Back Up Gun Consistency
Rob PincusDescription
Common sense dictates that your back-up gun should be as consistent as possible with your primary gun. Both guns should have the same type of trigger, the same type of magazine release located in the same place, no extra buttons or levers, and interchangeable magazines. If you can’t carry two full-size handguns at the same time, what are some options to maintain consistency?
One thing that common sense dictates when it comes to backup guns is that your backup gun is as consistent as possible with your primary. So that just like if you're gonna have a home gun and an office gun, or a home gun and a carry gun, maybe home gun staged in different rooms, you'd probably wanna use exactly the same firearm or at least the same type of firearm. Well, the same is true if you're gonna carry two guns on your body. Now, one of the things that's launched against that is, well, it's hard for me to carry two full-size guns, or it's hard for me to carry two guns that operate the same way. Well, I'm a relatively small guy.
This is not a very bulky, I'm not wearing a parka. I'm not in that kind of a situation. I'm actually carrying three firearms right now. And to be honest, the one that probably would be easiest to be seen is the small one. It's the one that's different.
Let me go ahead and pull this cover garment off. And what we're gonna take a look at is why this consistency is important, not only consistency and operation but also consistency of spare magazines. So if I've got a primary gun at the four o'clock, I've got a secondary gun here at appendix carry at the one o'clock, or maybe for you, it's different. Maybe this is your primary, and this is the one you're gonna consider your secondary. Either way, these two guns work exactly the same way.
They have the same type of trigger. They have the same type of magazine release in exactly the same place. There's no extra buttons or levers that I need to worry about, and the magazines are interchangeable. So in other words, my one spare magazine that works with my secondary gun will also work with my primary gun. That means I've got three magazines on my body which work with both of the guns that I'm carrying.
Now, if I go to the deep concealment option, this other concealed gun that I have inside of my pocket what I realized is that now I've got some things that are very, very different. Okay, first of all, this has a manual safety that I have to actuate. So now, if I'm in a worst-case scenario where I'm going to a pocket gun, I'm going to a backup gun because my primary whichever one of these would be my primary has failed. I now have more fine motor skills that aren't the fine motor skills that I normally practice with my primary firearm. The trigger is also gonna be very different.
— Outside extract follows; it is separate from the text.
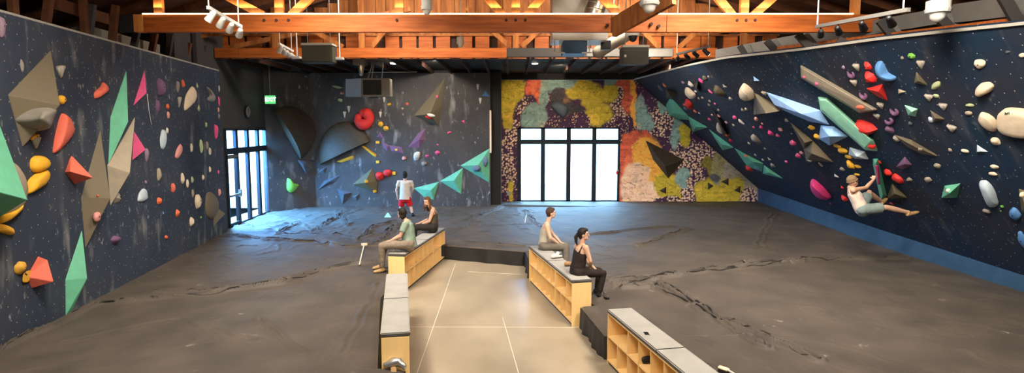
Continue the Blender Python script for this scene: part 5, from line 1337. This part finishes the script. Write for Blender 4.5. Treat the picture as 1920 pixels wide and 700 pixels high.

This is a single-action gun on this tip-up Beretta. So the trigger is gonna be very different from this gun. And obviously, there's no way that I'm gonna be able to get my primary magazine into this backup gun. It's not even the same type of ammunition. So there's no redundancy here whatsoever.
There's no consistency. Yes, it is easier to carry this gun. It's easier to take this firearm, and slip it into the pocket holster, and know that it's there and have the option of going to it. But it doesn't do me nearly as much good as having two guns that are set up very, very similarly that operate in exactly the same way, that have the same trigger, that take the same ammunition, that even take the same magazines. This sets me up much much better to survive a true worst-case scenario.
So if you're going through the trouble of carrying a backup gun, you wanna think about how consistent that backup gun can be with your primary. And that doesn't necessarily mean that you have to have two guns that are practically the same, like these two Glocks, but at least have two guns that operate the same way. One option might be something like a modern striker-fired gun. That's a double stack gun, like the Glock, like the M&P, like the XD, and have a slimmer, maybe Walther PPS as your backup gun. That Walther PPS is gonna give you exactly the same kind of function.
You know, the one major difference there is gonna be the magazine release, but the magazine release isn't something where it's worried about with a backup gun because we're probably not carrying spare ammo for the backup gun. But at least, in the operations, you don't wanna carry one gun that uses a manual safety for example, and another gun that doesn't. You don't wanna have one gun with a double-action, single-action type trigger, and another gun that has a striker-fired type trigger. If you wanna talk about mixing and matching semi-autos and revolvers, of course, we have the same kind of situation. We've got a dramatically different trigger with the J-Frames versus the modern striker-fired guns.
However, it could be argued that they operate fundamentally the same. There's no safeties, there's no external levers. We don't have to worry about sweeping a safety off, like I would with this small Beretta. When you get ready to carry two firearms, the more consistency you can have, the better prepared you're gonna be to use either one when you need it most.